小雨→霧雨を繰り返す天気の中、植木屋のカートの後ろにくっついて南下する。
雨が強まったタイミングでフォー食堂に駆け込む。
フォーかと思ったらなんじゃこりゃ。粥じゃないか。
フォーですらカロリー低めでほとんど補給にならないのに、粥はそれ以下である。
必至な思い出底の米粒を掬い取る年の瀬である。
なお、神栖市のごみ袋のおかげで泥ハネしてもほぼノーダメージ。
おそらく今旅のMVPになるに違いない。
またまた雨が強まったのでカフェでフルーツジュースをいただく。
↑の写真に載っている緑色の雨合羽は初日にダナンのバイクオヤジにいただいたものである。
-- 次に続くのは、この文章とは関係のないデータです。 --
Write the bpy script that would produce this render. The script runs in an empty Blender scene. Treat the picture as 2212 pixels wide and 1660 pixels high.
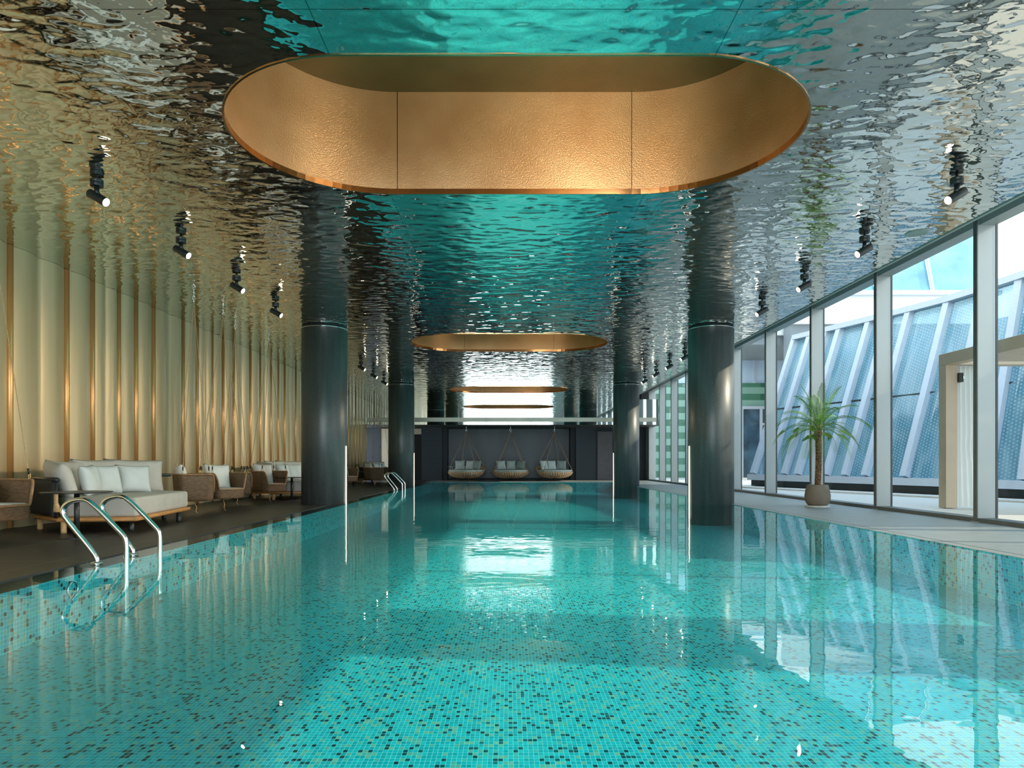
import bpy, bmesh, math, random
from mathutils import Vector, Matrix
random.seed(7)
PI = math.pi
scn = bpy.context.scene
COL = scn.collection

# ------------------------------------------------------------ camera
cam_d = bpy.data.cameras.new('camera')
cam = bpy.data.objects.new('camera', cam_d); COL.objects.link(cam)
cam.location = (0, 0, 0.78)
cam.rotation_euler = (PI/2, 0, 0)
cam_d.sensor_width = 36.0
cam_d.lens = 24.0
cam_d.shift_x = 0.0036
cam_d.shift_y = 0.0769
cam_d.clip_start = 0.05; cam_d.clip_end = 500
scn.camera = cam

# ------------------------------------------------------------ light and exposure
scn.view_settings.view_transform = 'Standard'
scn.view_settings.look = 'None'
scn.view_settings.gamma = 1.0
scn.view_settings.exposure = 1.75
scn.cycles.max_bounces = 14
scn.cycles.glossy_bounces = 8
scn.cycles.diffuse_bounces = 5
scn.cycles.transmission_bounces = 10
scn.cycles.transparent_max_bounces = 24
scn.cycles.sample_clamp_indirect = 6.0
scn.cycles.caustics_reflective = True
scn.cycles.blur_glossy = 0.6
scn.cycles.use_denoising = True

W = bpy.data.worlds.new('sky'); scn.world = W; W.use_nodes = True
nt = W.node_tree; nt.nodes.clear()
wo = nt.nodes.new('ShaderNodeOutputWorld'); bg = nt.nodes.new('ShaderNodeBackground')
tc = nt.nodes.new('ShaderNodeTexCoord'); sx = nt.nodes.new('ShaderNodeSeparateXYZ')
cr = nt.nodes.new('ShaderNodeValToRGB')
nt.links.new(tc.outputs['Generated'], sx.inputs[0]); nt.links.new(sx.outputs['Z'], cr.inputs[0])
cr.color_ramp.elements[0].position = 0.0; cr.color_ramp.elements[0].color = (0.80, 0.88, 0.93, 1)
cr.color_ramp.elements[1].position = 0.75; cr.color_ramp.elements[1].color = (0.50, 0.70, 0.90, 1)
e = cr.color_ramp.elements.new(0.3); e.color = (0.86, 0.91, 0.92, 1)
nt.links.new(cr.outputs[0], bg.inputs[0]); bg.inputs[1].default_value = 0.95
nt.links.new(bg.outputs[0], wo.inputs[0])

sun_d = bpy.data.lights.new('sun', 'SUN'); sun = bpy.data.objects.new('sun', sun_d); COL.objects.link(sun)
to_sun = Vector((0.99, -0.13, 0.575))
sun.rotation_euler = to_sun.to_track_quat('Z', 'Y').to_euler()
sun.location = (20, 0, 14)
sun_d.energy = 1.45; sun_d.color = (1.0, 0.84, 0.62); sun_d.angle = math.radians(0.7)

# added fill lamp outside the rear window, boosting the daylight indoors
fill_d = bpy.data.lights.new('rear_fill_light', 'AREA'); fill = bpy.data.objects.new('rear_fill_light', fill_d)
COL.objects.link(fill); fill.location = (0.0, -9.6, 1.9); fill.rotation_euler = (PI/2, 0, 0)
fill_d.shape = 'RECTANGLE'; fill_d.size = 8.0; fill_d.size_y = 3.0
fill_d.energy = 140; fill_d.color = (0.93, 0.98, 1.0)

# ------------------------------------------------------------ tagging helpers
def tag(o, label=None, cat=None, group=None, kind=None):
    if label: o['label'] = label
    if cat: o['category'] = cat
    if group: o['group'] = group
    if kind: o['kind'] = kind
    return o
def empty(name, loc=(0, 0, 0), rz=0.0, parent=None):
    o = bpy.data.objects.new(name, None); COL.objects.link(o)
    o.location = loc; o.rotation_euler = (0, 0, rz); o.empty_display_size = 0.1
    if parent: o.parent = parent
    return o
def copy_tree(o, parent=None):
    c = o.copy(); COL.objects.link(c); c.parent = parent
    for ch in list(o.children): copy_tree(ch, c)
    return c

# ------------------------------------------------------------ mesh builder
class MB:
    def __init__(s): s.v = []; s.f = []; s.uv = None
    def add(s, vs, fs, M=None):
        n = len(s.v)
        for p in vs:
            p = Vector(p)
            s.v.append(M @ p if M is not None else p)
        s.f += [tuple(i + n for i in f) for f in fs]
        return s
    def box(s, x0, x1, y0, y1, z0, z1, M=None):
        return s.add([(x0,y0,z0),(x1,y0,z0),(x1,y1,z0),(x0,y1,z0),(x0,y0,z1),(x1,y0,z1),(x1,y1,z1),(x0,y1,z1)],
                     [(0,3,2,1),(4,5,6,7),(0,1,5,4),(1,2,6,5),(2,3,7,6),(3,0,4,7)], M)
    def tube(s, pts, r, n=10, closed=False, cap=True):
        P = [Vector(p) for p in pts]; m = len(P)
        rr = r if isinstance(r, (list, tuple)) else [r]*m
        T = []
        for i in range(m):
            a = P[(i-1) % m] if (closed or i > 0) else P[i]
            b = P[(i+1) % m] if (closed or i < m-1) else P[i]
            T.append((b-a).normalized())
        up = Vector((0,0,1)) if abs(T[0].z) < 0.9 else Vector((1,0,0))
        N = (up - T[0]*up.dot(T[0])).normalized()
        base = len(s.v)
        for i in range(m):
            N = (N - T[i]*N.dot(T[i]))
            if N.length < 1e-6: N = T[i].orthogonal()
            N.normalize(); B = T[i].cross(N)
            for k in range(n):
                a = 2*PI*k/n
                s.v.append(P[i] + (N*math.cos(a) + B*math.sin(a))*rr[i])
        lim = m if closed else m-1
        for i in range(lim):
            j = (i+1) % m
            for k in range(n):
                l = (k+1) % n
                s.f.append((base+i*n+k, base+i*n+l, base+j*n+l, base+j*n+k))
        if cap and not closed:
            s.f.append(tuple(base+k for k in range(n))[::-1])
            s.f.append(tuple(base+(m-1)*n+k for k in range(n)))
        return s
    def lathe(s, prof, n=32, c=(0,0,0), M=None, capb=True, capt=True):
        base = len(s.v); c = Vector(c)
        for r, z in prof:
            for k in range(n):
                a = 2*PI*k/n
                p = Vector((c.x+r*math.cos(a), c.y+r*math.sin(a), c.z+z))
                s.v.append(M @ p if M is not None else p)
        for i in range(len(prof)-1):
            for k in range(n):
                l = (k+1) % n
                s.f.append((base+i*n+k, base+i*n+l, base+(i+1)*n+l, base+(i+1)*n+k))
        if capb: s.f.append(tuple(base+k for k in range(n))[::-1])
        if capt: s.f.append(tuple(base+(len(prof)-1)*n+k for k in range(n)))
        return s
    def prism(s, poly, z0, z1, M=None):
        n = len(poly)
        vs = [(x,y,z0) for x,y in poly] + [(x,y,z1) for x,y in poly]
        fs = [tuple(range(n))[::-1], tuple(range(n, 2*n))]
        fs += [(i, (i+1) % n, n+(i+1) % n, n+i) for i in range(n)]
        return s.add(vs, fs, M)
    def build(s, name, mat, parent=None, smooth=False, bevel=0, seg=2, solid=0, subsurf=0):
        me = bpy.data.meshes.new(name)
        me.from_pydata([tuple(v) for v in s.v], [], s.f); me.update()
        bm = bmesh.new(); bm.from_mesh(me)
        bmesh.ops.recalc_face_normals(bm, faces=bm.faces); bm.to_mesh(me); bm.free()
        o = bpy.data.objects.new(name, me); COL.objects.link(o)
        me.materials.append(mat)
        if parent: o.parent = parent
        if smooth:
            for p in me.polygons: p.use_smooth = True
        if solid:
            m = o.modifiers.new('solid', 'SOLIDIFY'); m.thickness = solid
        if bevel:
            m = o.modifiers.new('bevel', 'BEVEL'); m.width = bevel; m.segments = seg; m.limit_method = 'ANGLE'
            m.harden_normals = False
            for p in me.polygons: p.use_smooth = seg > 1 or smooth
        if subsurf:
            m = o.modifiers.new('sub', 'SUBSURF'); m.levels = subsurf; m.render_levels = subsurf
        return o
def boxo(name, x0, x1, y0, y1, z0, z1, mat, parent=None, bevel=0, seg=1):
    return MB().box(x0,x1,y0,y1,z0,z1).build(name, mat, parent, bevel=bevel, seg=seg)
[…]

雨合羽を着用するタイミングを見誤ったせいで服が結構濡れてしまった。
身体が冷えてテンション下がる。
さて時間は5時を回ったあたりだが、後少し走るかどうか迷うところ。
「迷ったら行く」が僕のポリシーである。
売店でコーラをグイっと飲み干してもうひと頑張りする。
だが峠があるとは想定していなかったよ。
真っ暗になってしまったじゃないか。
しかも押して登っている間に後輪からカラカラと音がする。
前回の東欧編に引き続き、またしてもスポーク折れである。
今回は原因がはっきりしていて、車軸が少し緩んでいたのだ。
車体の向きを変えた際に重い荷物の負荷に耐え切れずにバキッといったに違いない。
もうなんというか非常に心細い。
さすがに真っ暗になってしまっては走れないので、国道沿いのニャギーにチェックイン。
オーナーのおばちゃんが気を利かせて扇風機を貸してくれた。
風呂場で手洗いして扇風機でガンガン乾かす。
夕食はポテチのみ。食欲があまりないのだ。
夕方のカフェで休憩していたあたりから薄々気づいていたが、たぶん熱がある。
原因に思い当たるフシが多すぎる。
冬期講習終わって間髪入れずにベトナムに来たことか、ダナンの排気ガス地獄にやられたか、奴隷船で体力を消耗したか、服が濡れて体が冷えてしまったか。
自転車旅中の発熱は3度目である。
1度目は2013年の北海道編、2度目は2022年のドイツ編、そして今回。
はやく体力が回復するよう願いながら床についた。